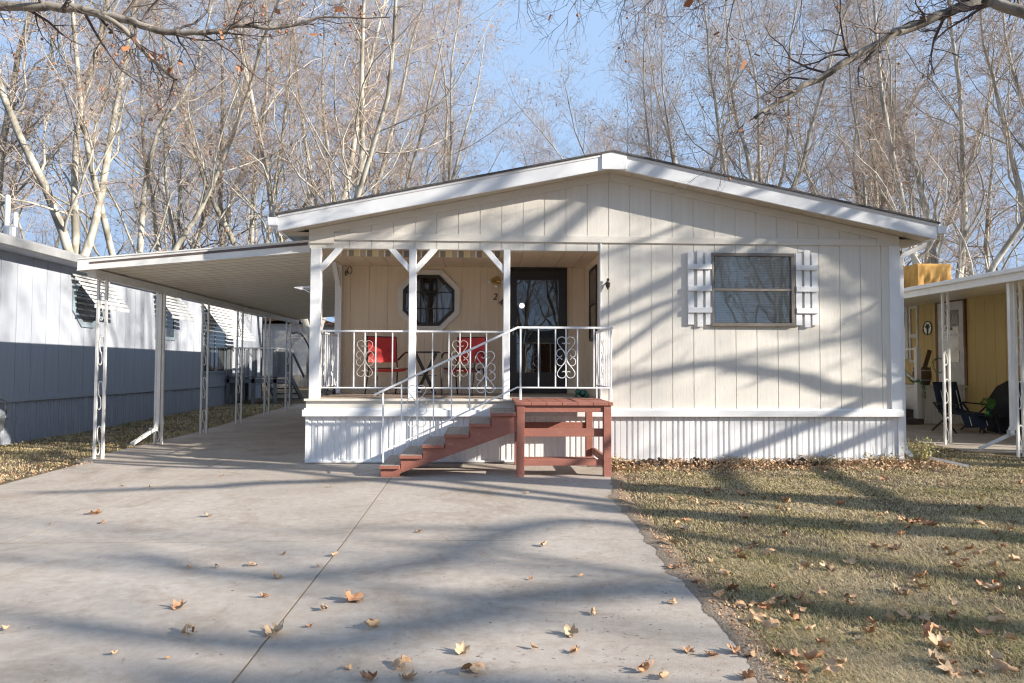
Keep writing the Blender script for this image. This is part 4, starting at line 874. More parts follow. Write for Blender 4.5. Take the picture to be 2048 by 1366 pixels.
# covered cooler on the yellow home's roof
cv = thing('covered_cooler', 'rooftop cooler wrapped in an orange canvas cover on the yellow home', 'cooler', (11.6, 17.6, 3.4))
V = []; Q = []; n = 96; r_ = random.Random(9); cxx, cyy, hw = 11.62, 17.6, .46
KZ = [3.40+.64*k/13 for k in range(14)]+[4.06]
for k, z in enumerate(KZ):
    for i in range(n):
        a = i/n*4; s_ = int(a); tt = (a-s_)*2-1
        xy = [(tt, -1), (1, tt), (-tt, 1), (-1, -tt)][s_ % 4]; e_ = max(0, 1-(k/13)**2); ft = (z-3.4)/.66
        wv = 1+e_*(.035*math.sin(i*.55+ft*5)+.03*math.sin(i*1.13-ft*7+1)+.015*math.sin(i*2.1+ft*3))-(.06 if k == 14 else 0)-.03*math.exp(-((ft-.25)/.1)**2)
        V.append((cxx+xy[0]*hw*wv, cyy+xy[1]*hw*wv, z+(.012*math.sin(i*.4) if k == 0 else 0)))
for k in range(len(KZ)-1):
    for i in range(n): Q.append((k*n+i, k*n+(i+1) % n, (k+1)*n+(i+1) % n, (k+1)*n+i))
mb = MB(); mb.add(V, Q+[tuple(range((len(KZ)-1)*n, len(KZ)*n))]); mb.build('canvas_cover', M['tarp'], cv, smooth=True)
mb = MB(); mb.box(11.15, 11.95, 17.2, 18.0, 3.2, 3.38); mb.build('base_frame', M['galv'], cv)

# ------------------------------------------------------------------ trees
def nrm(a): return a/np.maximum(np.linalg.norm(a, axis=-1, keepdims=True), 1e-9)
def tubes(P, R, n):
    N, K, _ = P.shape; T = np.empty_like(P); T[:, 1:-1] = P[:, 2:]-P[:, :-2]; T[:, 0] = P[:, 1]-P[:, 0]; T[:, -1] = P[:, -1]-P[:, -2]; T = nrm(T)
    ref = np.where(np.abs(T[:, :1, 2:3]) > .8, np.array([1., 0, 0]), np.array([0, 0, 1.])); U = nrm(np.cross(T, ref)); W = np.cross(T, U)
    a = np.arange(n)*2*np.pi/n
    V = P[:, :, None]+R[:, :, None, None]*(U[:, :, None]*np.cos(a)[:, None]+W[:, :, None]*np.sin(a)[:, None])
    idx = np.arange(N*K*n).reshape(N, K, n); nx = np.roll(idx, -1, 2)
    Q = np.stack([idx[:, :-1], nx[:, :-1], nx[:, 1:], idx[:, 1:]], -1).reshape(-1, 4)
    return V.reshape(-1, 3), Q
def merge(parts):
    off = 0; Vs = []; Qs = []
    for V, Q in parts: Vs.append(V); Qs.append(Q+off); off += len(V)
    return np.concatenate(Vs), np.concatenate(Qs)
def level(P, R, cnt, t0, t1, ang, L, K, up, jit, rng, rmul=.6, rmin=.003, lfall=.5, taper=.25):
    N, KP, _ = P.shape; t = t0+(t1-t0)*((np.arange(cnt)+rng.random((N, cnt)))/cnt)
    u = t*(KP-1); i = np.minimum(u.astype(int), KP-2); f = (u-i)[..., None]; n_ = np.arange(N)[:, None]
    S0 = P[n_, i]*(1-f)+P[n_, i+1]*f; T = nrm(P[n_, i+1]-P[n_, i]); r0 = R[n_, i]*(1-f[..., 0])+R[n_, i+1]*f[..., 0]
    rv = rng.normal(size=S0.shape); pp = nrm(rv-T*(rv*T).sum(-1, keepdims=True))
    an = ang*(1+.35*rng.normal(size=t.shape))[..., None]
    D = nrm(np.cos(an)*T+np.sin(an)*pp+np.array([0, 0, up])*.5); LL = L*(1-lfall*t)*(.6+.8*rng.random(t.shape))
    S0 = S0.reshape(-1, 3); D = D.reshape(-1, 3); LL = LL.reshape(-1); r0 = np.maximum(r0.reshape(-1)*rmul, rmin)
    pts = [S0]
    for k in range(K-1):
        D = nrm(D+rng.normal(size=D.shape)*jit+np.array([0, 0, up])*.25); pts.append(pts[-1]+D*(LL/(K-1))[:, None])
    P2 = np.stack(pts, 1); R2 = r0[:, None]*(1-(1-taper)*np.linspace(0, 1, K)); return P2, np.maximum(R2, rmin*.6)
def flakes(P, n, s, rng):
    Pf = P.reshape(-1, 3); c = Pf[rng.integers(0, len(Pf), n)]+rng.normal(size=(n, 3))*.03; a = nrm(rng.normal(size=(n, 3)))*s; b = nrm(rng.normal(size=(n, 3)))*s
    sc = (.5+rng.random((n, 1))); V = np.stack([c-a*sc, c-b*sc*.7, c+a*sc, c+b*sc*.9], 1).reshape(-1, 3); return V, np.arange(4*n).reshape(-1, 4)
def sycamore(seed, H=21, lead=4, spread=.22, dens=1., fork=3.2, r0=.27, label='', loc=(0, 0, 0), group='bare sycamores beyond the homes', twigs=3, c2=15, c3=9, c4=6, ca=26):
    rng = np.random.default_rng(seed)
    K = 6; tr = np.zeros((1, K, 3)); tr[0, :, 2] = np.linspace(-.3, fork, K); tr[0, 1:, :2] = np.cumsum(rng.normal(size=(K-1, 2))*.05, 0)
    Rt = np.linspace(r0*1.25, r0*.95, K)[None]
    leads = []; Rl = []; K1 = 12
    for i in range(lead):
        az = 2*np.pi*(i+rng.random()*.6)/lead; sp = spread*(.5+rng.random()); D = np.array([np.cos(az)*sp, np.sin(az)*sp, 1.]); D /= np.linalg.norm(D)
        Lh = (H-fork)*(.82+.22*rng.random())/D[2]; p = tr[0, -1]-np.array([0, 0, .3*rng.random()]); pts = [p]
        for k in range(K1-1):
            D = nrm(D+rng.normal(size=3)*.095+np.array([0, 0, .05])); p = p+D*Lh/(K1-1); pts.append(p)
        leads.append(pts); Rl.append(r0*(.52+.15*rng.random())*(1-np.linspace(0, 1, K1)**.8*.9))
    P1 = np.array(leads); R1 = np.array(Rl)
    P2, R2 = level(P1, R1, int(c2*dens), .08, .98, .74, H*.31, 9, .26, .18, rng, .38, .011, .62)
    P3, R3 = level(P2, R2, int(c3*dens), .12, 1, .85, 1.9, 6, .10, .26, rng, .5, .0065, .4)
    Pa, Ra = level(P1, R1, int(ca*dens), .3, 1, .8, 1.6, 6, .2, .2, rng, .3, .007, .3)
    P3 = np.concatenate([P3, Pa]); R3 = np.concatenate([R3, Ra])
    P4, R4 = level(P3, R3, int(c4*dens), .1, 1, .9, .75, 4, .08, .34, rng, .6, .005, .3)
    tV, tQ = merge([tubes(tr, Rt, 14), tubes(P1, R1, 10), tubes(P2, R2, 6)])
    parts = [tubes(P3, R3, 4), tubes(P4, R4, 3)]
    if twigs:
        P5, R5 = level(P4, R4, twigs, .2, 1, .9, .34, 3, .1, .4, rng, .8, .0042, .2); parts.append(tubes(P5, R5, 3))
    cV, cQ = merge(parts); fV, fQ = flakes(P4, int(480*dens), .05, rng)
    t = thing('sycamore_tree', label, 'tree', (0, 0, 0), group)
    np_mesh('trunk', tV, tQ, M['bark'], True, t); np_mesh('crown', cV, cQ, M['twig'], False, t); np_mesh('dry_leaves', fV, fQ, M['dry'], False, t)
    t.location = loc; return t
protos = {}
def place(key, x, y, rz, sc, label, group='bare sycamores beyond the homes', tilt=(0, 0)):
    spec = {'a': dict(seed=11, lead=3, spread=.19, r0=.24, fork=4.), 'b': dict(seed=23, lead=3, spread=.30, r0=.23, fork=2.6), 'c': dict(seed=37, lead=4, spread=.26, r0=.19, fork=3.4),
            'd': dict(seed=58, lead=4, spread=.36, r0=.26, fork=2.2), 's': dict(seed=71, lead=3, spread=.2, r0=.33, fork=3.5, twigs=0, c2=7, c3=4, c4=1, ca=3)}[key]
    if key not in protos: protos[key] = t = sycamore(label=label, group=group, **spec)
    else: t = copy_tree(protos[key])
    t['label'] = label; t['group'] = group; t.location = (x, y, gz(min(y, 60))); t.rotation_euler = (tilt[0], tilt[1], rz); t.scale = (sc, sc, sc*1.0); return t
def bx(px, y): return at(px, 600, Y=y).x
BG = [('a', 150, 22, 1.0, 'pale double-stemmed sycamore rising behind the grey home roof near its vents'), ('b', 258, 24, 1.0, 'thick leaning sycamore trunk just above the carport roof end'),
      ('c', 352, 30, 1.0, 'slender sycamore behind the middle of the carport roof'), ('b', 440, 34, 1.05, 'branchy sycamore behind the carport roof toward the home'),
      ('a', 505, 29, .95, 'narrow pale sycamore behind the gap left of the gable'), ('d', 640, 25, .98, 'white-stemmed sycamore rising closest behind the left roof slope'),
      ('c', 742, 33, 1.05, 'tall sycamore with pale straight stems behind the middle of the left roof slope'), ('a', 690, 30, 1., 'pale sycamore crowded against the white-stemmed one above left roof slope'),
      ('d', 830, 37, 1.0, 'spreading sycamore at the edge of the open sky behind the left roof slope'), ('a', 1105, 48, .88, 'thin pale sycamore just left of the roof ridge'),
      ('c', 1165, 50, .84, 'thin pale sycamore directly behind the roof ridge'), ('b', 1265, 44, 1.0, 'leaning sycamore just right of the roof ridge'),
      ('c', 1350, 34, 1.0, 'pale sycamore behind the upper right roof slope'), ('d', 1470, 38, 1.08, 'wide sycamore behind the right roof slope under the big limb'),
      ('a', 1505, 26, .95, 'bright-stemmed sycamore where the overhanging limb ends'), ('b', 1640, 33, 1., 'forking sycamore behind the lower right roof slope'),
      ('c', 1740, 30, .95, 'bent sycamore behind the right eave'), ('a', 1835, 31, .98, 'dark slim sycamore just above the right eave corner'),
      ('d', 1905, 24, .92, 'large sycamore standing behind the orange cooler cover'), ('b', 1990, 27, .9, 'sycamore behind the yellow home near the photo edge'),
      ('d', -60, 25, 1., 'sycamore at the far left edge behind the grey home'), ('a', 2110, 24, 1., 'sycamore at the far right edge behind the yellow home')]
rg = random.Random(4)
for k, px, y, sc, lb in BG: place(k, bx(px, y), y, rg.uniform(0, 6.28), sc*1.02, lb, tilt=(rg.uniform(-.03, .03), rg.uniform(-.04, .04)))
for i, px in enumerate((60, 210, 340, 470, 590, 720, 860, 1300, 1420, 1560, 1690, 1800, 1930, 2030)):
    y = 46+rg.uniform(0, 22); place('abcd'[i % 4], bx(px+rg.uniform(-15, 15), y), y, rg.uniform(0, 6.28), rg.uniform(.85, 1.05), 'hazy bare sycamore in the farthest row behind the nearer trees', 'far row of bare sycamores')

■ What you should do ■
Return, unchanged, the lines from the first line of the material through the line that holds "mb = MB(); mb.box(11.15, 11.95, 17.2, 18.0, 3.2, 3.38);", inclusive, omitting pictures.

■ Task output ■
Keep writing the Blender script for this image. This is part 4, starting at line 874. More parts follow. Write for Blender 4.5. Take the picture to be 2048 by 1366 pixels.
# covered cooler on the yellow home's roof
cv = thing('covered_cooler', 'rooftop cooler wrapped in an orange canvas cover on the yellow home', 'cooler', (11.6, 17.6, 3.4))
V = []; Q = []; n = 96; r_ = random.Random(9); cxx, cyy, hw = 11.62, 17.6, .46
KZ = [3.40+.64*k/13 for k in range(14)]+[4.06]
for k, z in enumerate(KZ):
    for i in range(n):
        a = i/n*4; s_ = int(a); tt = (a-s_)*2-1
        xy = [(tt, -1), (1, tt), (-tt, 1), (-1, -tt)][s_ % 4]; e_ = max(0, 1-(k/13)**2); ft = (z-3.4)/.66
        wv = 1+e_*(.035*math.sin(i*.55+ft*5)+.03*math.sin(i*1.13-ft*7+1)+.015*math.sin(i*2.1+ft*3))-(.06 if k == 14 else 0)-.03*math.exp(-((ft-.25)/.1)**2)
        V.append((cxx+xy[0]*hw*wv, cyy+xy[1]*hw*wv, z+(.012*math.sin(i*.4) if k == 0 else 0)))
for k in range(len(KZ)-1):
    for i in range(n): Q.append((k*n+i, k*n+(i+1) % n, (k+1)*n+(i+1) % n, (k+1)*n+i))
mb = MB(); mb.add(V, Q+[tuple(range((len(KZ)-1)*n, len(KZ)*n))]); mb.build('canvas_cover', M['tarp'], cv, smooth=True)
mb = MB(); mb.box(11.15, 11.95, 17.2, 18.0, 3.2, 3.38); mb.build('base_frame', M['galv'], cv)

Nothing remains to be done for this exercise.